Banghyon Air Base is 45 kilometers west of the Yongbyon nuclear facility, the centerpiece of Pyongyang’s nuclear program. It’s also the same place where North Korea test-fired an intermediate-range Musudan missile on Oct. 15, 2016, which exploded within seconds after its launch.

The launch on Sunday came amid heightened tension in Northeast Asia and the United States after North Korean leader Kim Jong-un declared in a New Year’s address on Jan. 1 that the regime was in a “final stage” of test-firing an ICBM.

A spokesman for the North’s Ministry of Foreign Affairs appeared on the state-run Korean Central Television several days later and claimed that the launch will be held “any time, any where” Kim wishes, unnerving governments around the world.

In a statement made Sunday by Cho June-hyuck, spokesman of the Ministry of Foreign Affairs, Seoul condemned Pyongyang’s missile launch and said it was “an explicit and clear violation” of UN Security Council resolutions banning such military provocations, adding that it “seriously threatened” the peace and safety of the Korean Peninsula as well as the rest of international society.

North Korea’s repetitive provocations “brazenly show the irrational nature of the Kim Jong-un regime and how it’s fanatically obsessed only with the development of nuclear weapons and ballistic missiles,” the statement read.

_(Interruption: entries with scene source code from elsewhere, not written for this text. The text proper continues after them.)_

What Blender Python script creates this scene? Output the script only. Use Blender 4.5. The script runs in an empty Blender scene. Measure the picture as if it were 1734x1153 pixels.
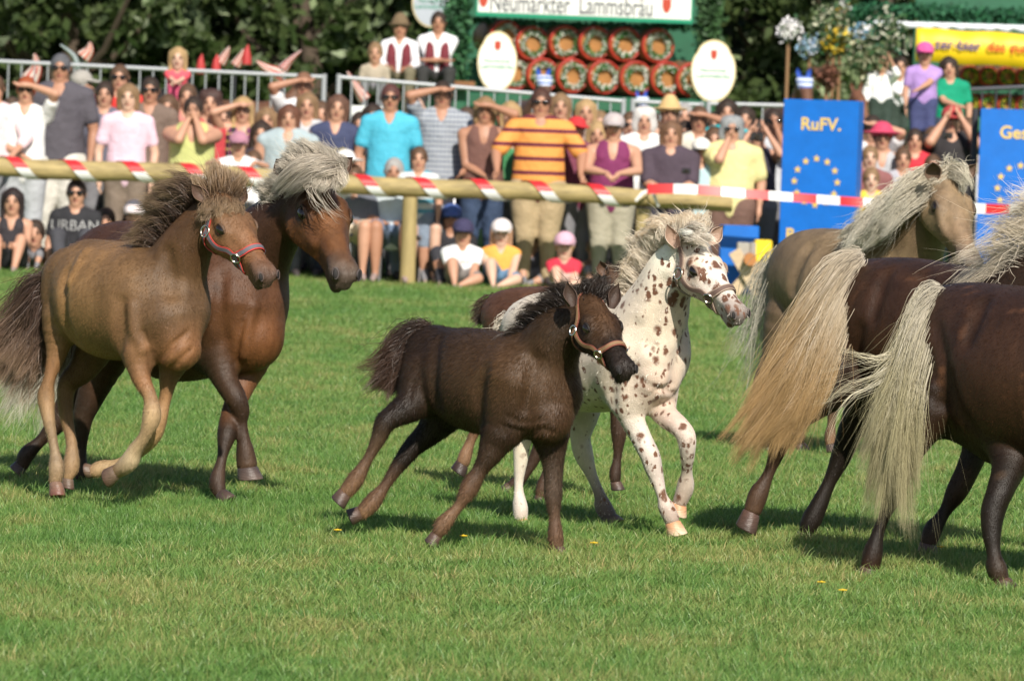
import bpy, math, random
import numpy as np
from mathutils import Vector, Matrix, Quaternion
rng = np.random.default_rng(7)
random.seed(7)
PI = math.pi
S = bpy.context.scene
COL = S.collection
# ---------------------------------------------------------------- camera, light, exposure
F, CX, CY = 9000.0, 867.0, 576.5          # lens of the photograph in photograph pixels
CAMZ = 1.38
ROLL = math.radians(2.0)
PITCH = math.atan((CY - 223.0) / F)
def _rot():
    right = Vector((1, 0, 0)); fwd = Vector((0, math.cos(PITCH), -math.sin(PITCH)))
    up = right.cross(fwd)
    r2 = right * math.cos(ROLL) + up * math.sin(ROLL)
    u2 = up * math.cos(ROLL) - right * math.sin(ROLL)
    return r2, u2, fwd
CR, CU, CF = _rot()
cam_d = bpy.data.cameras.new('camera'); cam = bpy.data.objects.new('camera', cam_d); COL.objects.link(cam)
m = Matrix((CR, CU, -CF)).transposed().to_4x4(); m.translation = (0, 0, CAMZ)
cam.matrix_world = m
cam_d.sensor_width = 36; cam_d.lens = 36 * F / 1734.0
cam_d.clip_start = 0.5; cam_d.clip_end = 2000
cam_d.dof.use_dof = True; cam_d.dof.focus_distance = 17.9; cam_d.dof.aperture_fstop = 9.0
S.camera = cam
W = bpy.data.worlds.new('World'); S.world = W; W.use_nodes = True
nt = W.node_tree; bg = nt.nodes['Background']
sky = nt.nodes.new('ShaderNodeTexSky'); sky.sky_type = 'NISHITA'; sky.sun_disc = False
SUN_EL = math.radians(37); SHX, SHY = -0.33, 1.27          # where a shadow falls, per unit of height
SUN_AZ = math.atan2(-SHX, -SHY)                        # compass bearing of the sun, clockwise from +Y
sky.sun_elevation = SUN_EL; sky.sun_rotation = SUN_AZ
nt.links.new(sky.outputs[0], bg.inputs[0]); bg.inputs[1].default_value = 0.082
sd = bpy.data.lights.new('sun', 'SUN'); sd.energy = 4.9; sd.angle = math.radians(0.53); sd.color = (1.0, 0.93, 0.82)
so = bpy.data.objects.new('sun', sd); COL.objects.link(so)
sdir = Vector((math.sin(SUN_AZ) * math.cos(SUN_EL), math.cos(SUN_AZ) * math.cos(SUN_EL), math.sin(SUN_EL)))
so.rotation_euler = (-sdir).to_track_quat('-Z', 'Y').to_euler(); so.location = (3, -5, 30)
S.view_settings.view_transform = 'Standard'; S.view_settings.look = 'None'
S.view_settings.exposure = 0.28; S.view_settings.gamma = 1.0; S.view_settings.use_curve_mapping = False
S.render.engine = 'CYCLES'
S.cycles.max_bounces = 6; S.cycles.transparent_max_bounces = 8

def U(px, py, d):
    """photograph pixel at distance d -> point of the place"""
    a = (px - CX) / F; b = (CY - py) / F
    v = CR * a + CU * b + CF
    v = v * (d / v.y)
    return np.array((v.x, v.y, v.z + CAMZ))

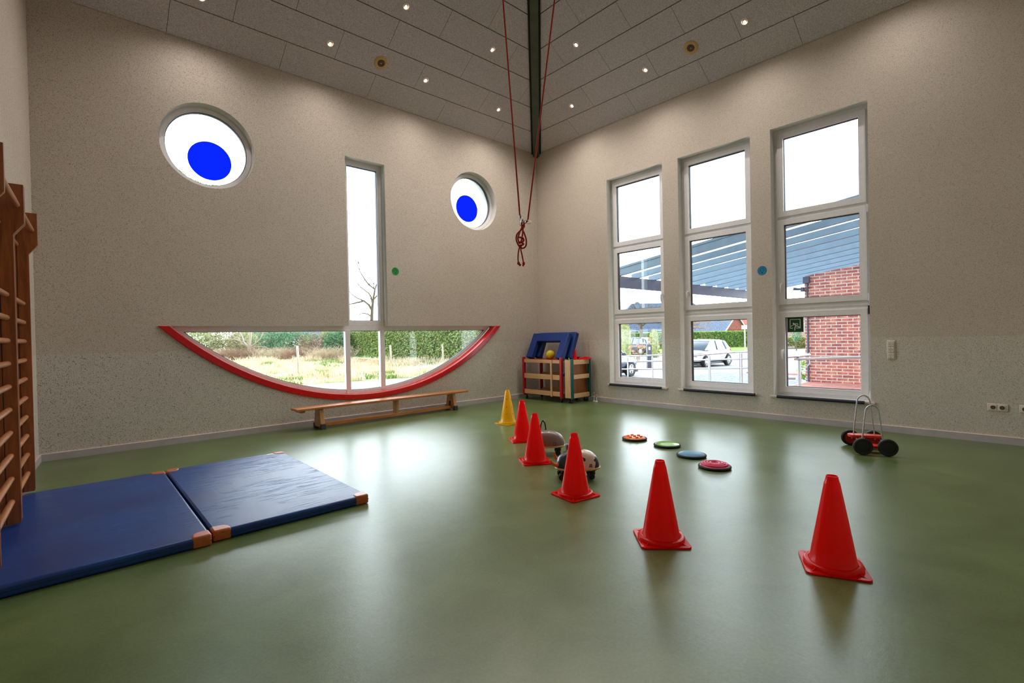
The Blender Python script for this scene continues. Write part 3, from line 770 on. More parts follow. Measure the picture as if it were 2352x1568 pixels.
for y, z, hy in ((.10, .119, .155), (-.10, .052, -.155)):
    b = MB(); out = circ(.105, 0, .055, 14, -pi / 2, pi / 2, True) + circ(-.105, 0, .055, 14, pi / 2, 3 * pi / 2, True)
    b.prism(out, z + .004, z + .030, lambda u, v, d: Vector((u, y + v * 1.05, d))); o = b.build('foot_board', 'pedal_red', t, bevel=.004)
    b = MB(); h0 = z + .028
    pts = [(-.095, hy * .92, h0 - .02)] + [(-.095 + .035 * k / 6, hy * .92, h0 + .34 * k / 6) for k in range(7)]
    pts += [(-.06 * cos(a), hy * .92, h0 + .34 + .075 * sin(a)) for a in [pi * i / 14 for i in range(1, 14)]]
    pts += [(.095 - .035 * k / 6, hy * .92, h0 + .34 * k / 6) for k in range(6, -1, -1)] + [(.095, hy * .92, h0 - .02)]
    b.tube(pts, .0068, 12); b.build('hand_hoop', 'steel', t)

# ---- long gym bench
t = thing('gym_bench', 'long low wooden gym bench under the curved window', 'bench', (3.80, 7.18, 0), radians(1.5))
b = MB(); b.box(-1.5, 1.5, -.125, .115, .292, .325); b.build('seat', 'bench_wood', t, bevel=.008, seg=3)
for x in (-1.14, 1.21):
    b = MB(); b.prism([(-.135, .03), (.135, .03), (.125, .06), (.075, .292), (-.075, .292), (-.125, .06)], x - .03, x + .03, lambda u, v, d: Vector((d, u, v)))
    o = b.build('leg', 'bench_leg_wood', t, bevel=.003)
    for sy_ in (-1, 1):
        b = MB(); b.prism([(sy_ * .145, 0), (sy_ * .145, .075), (sy_ * .115, .082), (sy_ * .085, .02), (sy_ * .085, 0)], x - .034, x + .034, lambda u, v, d: Vector((d, u, v)))
        b.build('rubber_foot', 'grey_rubber', o, bevel=.002)
b = MB(); b.prism([(-.05, .04), (.05, .04), (.06, .292), (-.06, .292)], .08, .125, lambda u, v, d: Vector((d, u, v))); b.build('middle_support', 'bench_leg_wood', t, bevel=.003)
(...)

Cho said the North’s “daily practice” of provocations will only pull international society together to cooperate towards Pyongyang’s denuclearization, adding that the regime will realize one day that “it won’t be able to survive unless it scraps all of its nuclear and missile programs.”

The launch came as U.S. President Trump was hosting Japanese Prime Minister Abe at his Mar-a-Lago resort in Palm Beach, Florida.

Both leaders rushed to call a joint press conference at the estate just a few hours after the launch, in which Trump briefly said: “I just want everybody to understand and fully know that the United States of America stands behind Japan - its great ally - 100 percent.”

Abe, who was standing side-by-side with Trump, said the launch was “absolutely intolerable” and that North Korea “must fully comply with the relevant [UN] Security Council resolutions.”

“During the summit meeting I had with President Trump,” said Abe, “he assured me that the United States is always with Japan 100 percent.”

The press conference was held a day after Trump and Abe held their first official meeting in Washington D.C. before flying to the luxurious clubhouse for a time of special bonding, which included golf.

Their first joint statement issued Friday by the White House read that the U.S. and Japan “strongly urge North Korea to abandon its nuclear and ballistic missile program and not to take any further provocative actions.”

South Korea’s presidential office said in a press release that Kim Kwan-jin, head of the National Security Office, spoke with his American counterpart, White House National Security Adviser Michael Flynn, over the telephone and agreed to “explore all possible methods” to restrain North Korean provocations.

The call was said to have been made at Kim’s request.

Kim earlier chaired a National Security Council meeting at the Blue House, which was attended by the ministers of foreign affairs, unification, national defense, and also the head of the National Intelligence Service and other senior presidential secretaries.

President Park Geun-hye, who was impeached by the National Assembly last December and is now awaiting a final Constitutional Court ruling on the impeachment, was excluded from the meeting.

China, a key ally of the North, has yet to release a statement.

Reuters cited an anonymous U.S. government official as saying that the Trump administration is “likely to step up pressure on China to rein in North Korea,” reflecting Trump’s personal view that “Beijing has not done enough on this front.”

The official said that Trump and his aides are “likely to weigh a series of possible responses,” including new U.S. sanctions to tighten financial controls on the North, an increase in U.S. naval and air assets in and around the Korean Peninsula and accelerated installation of new missile defense systems in South Korea.

If that last option includes the Terminal High Altitude Area Defense (Thaad) anti-missile system, it could mean that Thaad could be deployed earlier than expected this year. The missile system was planned to arrive some time between August and October.

North Korea has a history testing short-range Scud and mid-range Rodong missiles capable of reaching South Korea and Japan, but its success with intermediate-range Musudan missiles, which can reach U.S. military bases in the Pacific such as Guam, has been checkered.